No, nothing to do with Bear. Rather, a memo circulated among Chase staff in the states called “Zippy Cheats and Tricks” offering tips on how to get dodgy loans approved through the bank’s in-house automated loan underwriting system (zippy).
As reported by the Oregonian:
“Never fear,” the memo states. “Zippy can be adjusted (just ever so slightly.)”
The document recommends three “handy steps” to loan approval:
Do not break out a borrower’s compensation by income, commissions, bonus and tips, as is typically done in a loan application. Instead, lump all compensation as the applicant’s base income.
If your borrower is getting some or all of a down payment from someone else, don’t disclose anything about it. “Remove any mention of gift funds,” the document states, even though most mortgage applications specifically require borrowers to disclose such gifts.
If all else fails, the document states, simply inflate the applicant’s income. “Inch it up $500 to see if you can get the findings you want,” the document says. “Do the same for assets.”

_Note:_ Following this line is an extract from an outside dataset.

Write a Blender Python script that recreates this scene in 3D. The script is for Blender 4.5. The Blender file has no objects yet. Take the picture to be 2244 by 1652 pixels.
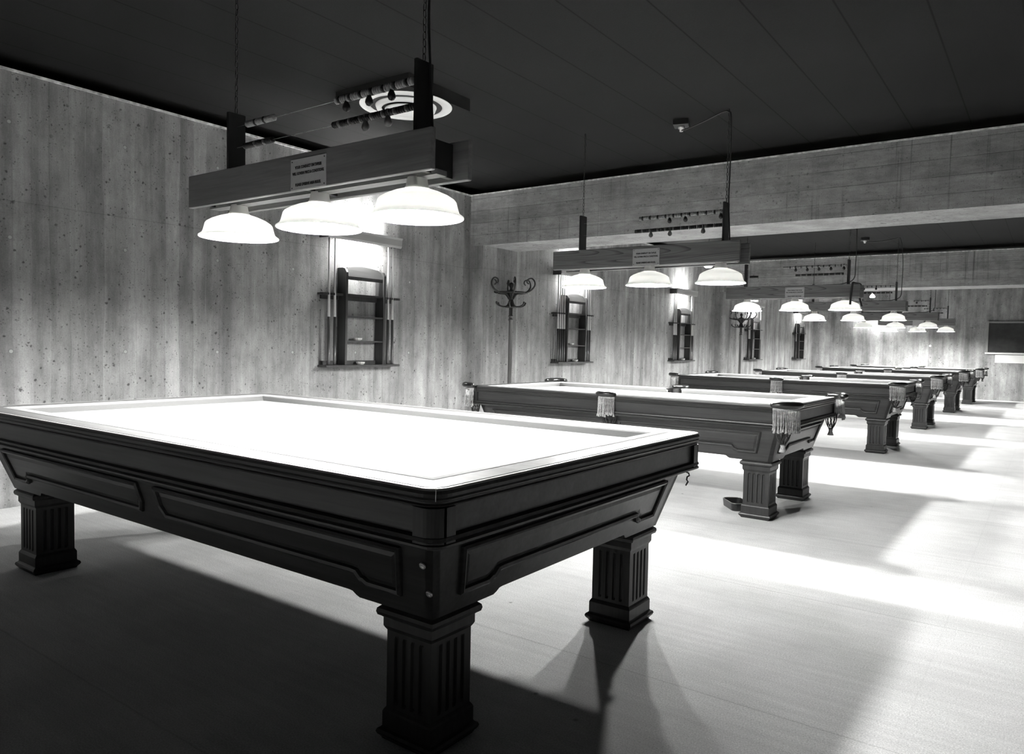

The memo deals specifically with stated-income asset loans (known also, tellingly, as “liar loans”) which Chase no longer offers. It’s still a pretty stunning indication of the origins for subprime lending, however.
More importantly, of course, it’s from a big bank. The policy may not have been official, but it’s certainly one in the eye for Wall Street’s efforts to blame local mortgage lenders for the subprime mess.
The memo has been passed on to SEC officials.